- _Task to carry out_: Only the lines starting at the one with "tone = tone+.35*cl*fbm(XX/9, DV/60, 4, 87)" and ending at the one with "at = me.color_attributes.new('tone', 'FLOAT_COLOR', 'POINT')" should be copied, exactly and with both ends kept.

- _Data to process_:
[start]
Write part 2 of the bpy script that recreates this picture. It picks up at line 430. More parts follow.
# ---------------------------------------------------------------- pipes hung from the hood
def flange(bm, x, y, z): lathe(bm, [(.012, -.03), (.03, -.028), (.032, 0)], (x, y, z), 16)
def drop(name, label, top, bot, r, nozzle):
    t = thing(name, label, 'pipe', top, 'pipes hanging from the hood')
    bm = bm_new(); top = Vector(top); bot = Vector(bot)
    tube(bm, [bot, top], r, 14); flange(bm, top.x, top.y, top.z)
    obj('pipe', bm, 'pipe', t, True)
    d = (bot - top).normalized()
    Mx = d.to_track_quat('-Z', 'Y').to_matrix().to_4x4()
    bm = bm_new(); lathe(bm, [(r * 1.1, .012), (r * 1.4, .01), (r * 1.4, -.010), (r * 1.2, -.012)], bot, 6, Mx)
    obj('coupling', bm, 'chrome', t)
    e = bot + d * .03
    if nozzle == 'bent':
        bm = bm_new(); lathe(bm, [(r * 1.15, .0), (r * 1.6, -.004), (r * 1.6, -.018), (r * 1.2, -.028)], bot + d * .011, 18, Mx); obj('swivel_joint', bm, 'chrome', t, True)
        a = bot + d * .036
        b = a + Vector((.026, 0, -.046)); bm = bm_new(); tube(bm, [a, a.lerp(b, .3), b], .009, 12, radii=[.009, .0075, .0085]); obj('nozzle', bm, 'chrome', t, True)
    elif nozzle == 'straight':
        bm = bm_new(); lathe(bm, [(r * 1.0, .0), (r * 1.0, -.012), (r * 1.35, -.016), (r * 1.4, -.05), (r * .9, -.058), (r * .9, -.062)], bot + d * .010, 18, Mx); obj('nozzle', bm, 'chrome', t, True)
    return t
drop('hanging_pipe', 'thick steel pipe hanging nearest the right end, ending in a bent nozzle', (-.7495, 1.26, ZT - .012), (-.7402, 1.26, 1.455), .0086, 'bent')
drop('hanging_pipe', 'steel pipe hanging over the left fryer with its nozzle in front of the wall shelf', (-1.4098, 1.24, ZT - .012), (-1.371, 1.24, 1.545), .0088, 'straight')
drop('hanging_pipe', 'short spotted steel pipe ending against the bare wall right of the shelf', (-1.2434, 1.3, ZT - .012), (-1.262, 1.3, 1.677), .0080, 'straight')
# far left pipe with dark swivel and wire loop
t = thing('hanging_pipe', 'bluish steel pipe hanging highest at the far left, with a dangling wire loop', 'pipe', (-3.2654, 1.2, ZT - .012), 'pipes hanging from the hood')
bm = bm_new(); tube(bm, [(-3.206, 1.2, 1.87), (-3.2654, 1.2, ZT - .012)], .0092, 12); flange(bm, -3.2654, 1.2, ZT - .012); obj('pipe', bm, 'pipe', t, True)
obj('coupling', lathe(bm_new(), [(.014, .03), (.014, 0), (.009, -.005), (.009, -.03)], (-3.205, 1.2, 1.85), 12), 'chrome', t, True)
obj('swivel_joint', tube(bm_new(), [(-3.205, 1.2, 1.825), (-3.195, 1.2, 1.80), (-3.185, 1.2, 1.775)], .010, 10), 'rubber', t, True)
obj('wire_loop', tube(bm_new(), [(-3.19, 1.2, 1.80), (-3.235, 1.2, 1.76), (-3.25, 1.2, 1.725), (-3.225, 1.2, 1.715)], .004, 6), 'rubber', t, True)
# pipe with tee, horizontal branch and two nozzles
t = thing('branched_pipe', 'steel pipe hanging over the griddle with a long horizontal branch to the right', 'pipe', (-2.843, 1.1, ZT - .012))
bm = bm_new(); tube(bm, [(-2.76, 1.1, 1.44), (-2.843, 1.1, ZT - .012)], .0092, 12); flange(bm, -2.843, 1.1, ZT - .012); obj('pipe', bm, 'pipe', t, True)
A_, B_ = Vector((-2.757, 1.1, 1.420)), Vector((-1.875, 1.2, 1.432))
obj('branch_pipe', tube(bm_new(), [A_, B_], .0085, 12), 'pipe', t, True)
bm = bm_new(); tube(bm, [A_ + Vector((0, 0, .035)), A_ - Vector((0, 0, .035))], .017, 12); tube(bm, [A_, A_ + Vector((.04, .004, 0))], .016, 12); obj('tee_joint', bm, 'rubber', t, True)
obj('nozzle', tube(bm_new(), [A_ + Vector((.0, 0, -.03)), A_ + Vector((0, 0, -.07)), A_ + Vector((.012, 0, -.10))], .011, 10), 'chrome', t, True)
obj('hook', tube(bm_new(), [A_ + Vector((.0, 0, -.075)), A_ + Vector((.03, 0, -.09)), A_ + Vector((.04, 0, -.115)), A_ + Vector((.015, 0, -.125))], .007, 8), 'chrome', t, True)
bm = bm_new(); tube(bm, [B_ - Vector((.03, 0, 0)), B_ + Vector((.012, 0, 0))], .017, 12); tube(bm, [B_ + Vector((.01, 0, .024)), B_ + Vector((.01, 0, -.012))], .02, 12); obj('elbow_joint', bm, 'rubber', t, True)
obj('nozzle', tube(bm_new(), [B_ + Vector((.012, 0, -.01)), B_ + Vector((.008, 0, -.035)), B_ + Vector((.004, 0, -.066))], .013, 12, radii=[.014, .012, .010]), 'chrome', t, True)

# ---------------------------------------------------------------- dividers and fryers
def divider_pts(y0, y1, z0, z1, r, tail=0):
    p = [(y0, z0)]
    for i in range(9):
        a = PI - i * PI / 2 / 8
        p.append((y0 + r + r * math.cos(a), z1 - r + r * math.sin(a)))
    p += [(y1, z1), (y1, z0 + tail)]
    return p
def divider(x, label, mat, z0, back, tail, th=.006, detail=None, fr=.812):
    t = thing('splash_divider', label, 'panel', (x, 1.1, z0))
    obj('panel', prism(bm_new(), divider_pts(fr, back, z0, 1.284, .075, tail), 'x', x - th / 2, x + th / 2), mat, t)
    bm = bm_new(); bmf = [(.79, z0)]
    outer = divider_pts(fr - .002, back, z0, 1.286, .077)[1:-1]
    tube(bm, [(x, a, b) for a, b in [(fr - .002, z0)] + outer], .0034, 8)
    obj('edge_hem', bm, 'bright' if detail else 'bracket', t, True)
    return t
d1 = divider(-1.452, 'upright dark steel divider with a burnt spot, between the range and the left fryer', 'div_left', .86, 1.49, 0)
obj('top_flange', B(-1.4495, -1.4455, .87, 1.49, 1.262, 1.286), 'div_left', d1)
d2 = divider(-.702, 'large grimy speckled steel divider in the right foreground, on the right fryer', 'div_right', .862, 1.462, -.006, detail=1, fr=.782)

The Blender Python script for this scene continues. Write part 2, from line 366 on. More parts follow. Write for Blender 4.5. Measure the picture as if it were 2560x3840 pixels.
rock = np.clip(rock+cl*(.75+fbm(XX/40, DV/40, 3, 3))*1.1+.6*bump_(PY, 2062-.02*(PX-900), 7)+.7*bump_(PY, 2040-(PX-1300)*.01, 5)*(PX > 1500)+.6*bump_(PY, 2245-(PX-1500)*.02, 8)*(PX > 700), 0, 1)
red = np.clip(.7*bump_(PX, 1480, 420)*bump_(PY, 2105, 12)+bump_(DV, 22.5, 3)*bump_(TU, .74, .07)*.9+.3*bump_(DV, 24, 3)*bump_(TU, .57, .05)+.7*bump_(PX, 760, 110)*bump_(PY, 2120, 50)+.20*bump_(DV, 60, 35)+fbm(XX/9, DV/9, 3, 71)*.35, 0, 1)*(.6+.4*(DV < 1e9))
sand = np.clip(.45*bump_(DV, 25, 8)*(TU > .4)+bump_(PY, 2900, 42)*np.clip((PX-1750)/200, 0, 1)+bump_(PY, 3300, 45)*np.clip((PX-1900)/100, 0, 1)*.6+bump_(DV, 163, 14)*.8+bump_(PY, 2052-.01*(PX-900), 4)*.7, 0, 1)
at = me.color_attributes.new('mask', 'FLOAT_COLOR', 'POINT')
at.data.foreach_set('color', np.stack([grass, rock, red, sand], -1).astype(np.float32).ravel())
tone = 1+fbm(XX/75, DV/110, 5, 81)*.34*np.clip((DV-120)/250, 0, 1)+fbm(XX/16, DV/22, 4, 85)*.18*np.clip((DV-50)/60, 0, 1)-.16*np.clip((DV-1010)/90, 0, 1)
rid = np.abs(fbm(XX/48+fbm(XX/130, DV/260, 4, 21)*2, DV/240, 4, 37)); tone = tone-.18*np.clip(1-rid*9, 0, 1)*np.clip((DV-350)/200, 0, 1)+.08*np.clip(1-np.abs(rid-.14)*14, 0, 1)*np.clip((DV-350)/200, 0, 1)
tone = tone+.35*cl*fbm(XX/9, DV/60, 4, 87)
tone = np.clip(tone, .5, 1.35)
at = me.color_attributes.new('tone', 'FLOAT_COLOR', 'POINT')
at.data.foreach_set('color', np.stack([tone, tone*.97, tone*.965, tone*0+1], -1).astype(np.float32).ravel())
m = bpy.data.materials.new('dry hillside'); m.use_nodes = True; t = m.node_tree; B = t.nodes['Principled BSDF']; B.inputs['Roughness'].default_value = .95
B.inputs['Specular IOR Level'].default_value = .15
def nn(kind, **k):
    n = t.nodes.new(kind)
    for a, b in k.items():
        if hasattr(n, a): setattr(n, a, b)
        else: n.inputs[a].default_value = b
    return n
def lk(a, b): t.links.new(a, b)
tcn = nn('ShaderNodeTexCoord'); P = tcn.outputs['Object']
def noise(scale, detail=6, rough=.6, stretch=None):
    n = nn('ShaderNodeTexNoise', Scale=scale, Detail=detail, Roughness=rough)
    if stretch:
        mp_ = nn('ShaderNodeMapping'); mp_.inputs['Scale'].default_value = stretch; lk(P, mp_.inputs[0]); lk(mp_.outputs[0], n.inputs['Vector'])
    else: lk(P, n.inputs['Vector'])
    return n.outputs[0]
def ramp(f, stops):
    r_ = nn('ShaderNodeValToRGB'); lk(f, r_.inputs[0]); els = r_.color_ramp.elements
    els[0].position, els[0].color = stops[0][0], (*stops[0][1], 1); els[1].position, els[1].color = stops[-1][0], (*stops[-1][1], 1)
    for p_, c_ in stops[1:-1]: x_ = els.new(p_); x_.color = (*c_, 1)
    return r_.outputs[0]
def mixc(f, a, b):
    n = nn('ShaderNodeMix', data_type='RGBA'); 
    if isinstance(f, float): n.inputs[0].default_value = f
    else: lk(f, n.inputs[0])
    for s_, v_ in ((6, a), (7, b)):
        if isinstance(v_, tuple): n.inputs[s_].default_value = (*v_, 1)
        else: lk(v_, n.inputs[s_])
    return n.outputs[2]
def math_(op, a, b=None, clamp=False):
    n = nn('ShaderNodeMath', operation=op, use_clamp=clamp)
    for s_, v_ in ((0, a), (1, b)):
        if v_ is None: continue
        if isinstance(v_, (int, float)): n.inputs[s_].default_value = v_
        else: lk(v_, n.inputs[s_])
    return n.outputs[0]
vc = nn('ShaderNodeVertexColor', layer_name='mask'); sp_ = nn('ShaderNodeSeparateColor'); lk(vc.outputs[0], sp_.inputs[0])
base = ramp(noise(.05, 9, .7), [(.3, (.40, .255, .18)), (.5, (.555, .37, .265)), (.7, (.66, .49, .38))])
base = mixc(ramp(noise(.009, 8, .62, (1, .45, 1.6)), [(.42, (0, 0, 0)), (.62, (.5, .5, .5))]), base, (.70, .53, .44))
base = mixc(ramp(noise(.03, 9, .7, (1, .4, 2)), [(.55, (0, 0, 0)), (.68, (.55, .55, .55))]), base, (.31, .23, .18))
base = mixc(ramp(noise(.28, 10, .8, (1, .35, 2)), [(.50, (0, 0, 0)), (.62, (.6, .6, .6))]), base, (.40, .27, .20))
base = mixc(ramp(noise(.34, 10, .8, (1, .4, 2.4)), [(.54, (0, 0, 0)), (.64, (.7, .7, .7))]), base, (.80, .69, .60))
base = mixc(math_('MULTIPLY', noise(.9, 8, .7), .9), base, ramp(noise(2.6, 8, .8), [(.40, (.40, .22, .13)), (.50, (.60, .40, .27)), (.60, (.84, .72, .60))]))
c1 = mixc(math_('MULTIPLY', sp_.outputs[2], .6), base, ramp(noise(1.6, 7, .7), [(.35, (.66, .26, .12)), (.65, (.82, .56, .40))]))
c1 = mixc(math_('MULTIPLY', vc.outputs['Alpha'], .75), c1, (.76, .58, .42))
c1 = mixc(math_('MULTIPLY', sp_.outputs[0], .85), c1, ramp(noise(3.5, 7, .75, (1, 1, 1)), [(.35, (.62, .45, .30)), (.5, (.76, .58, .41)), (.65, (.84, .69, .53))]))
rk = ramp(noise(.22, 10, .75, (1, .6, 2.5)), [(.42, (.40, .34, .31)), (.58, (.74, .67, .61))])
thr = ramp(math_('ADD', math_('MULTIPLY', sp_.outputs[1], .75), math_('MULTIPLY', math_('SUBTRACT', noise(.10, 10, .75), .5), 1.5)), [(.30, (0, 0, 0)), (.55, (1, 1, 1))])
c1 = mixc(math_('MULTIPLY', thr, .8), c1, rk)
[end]
- _Reply_:
tone = tone+.35*cl*fbm(XX/9, DV/60, 4, 87)
tone = np.clip(tone, .5, 1.35)
at = me.color_attributes.new('tone', 'FLOAT_COLOR', 'POINT')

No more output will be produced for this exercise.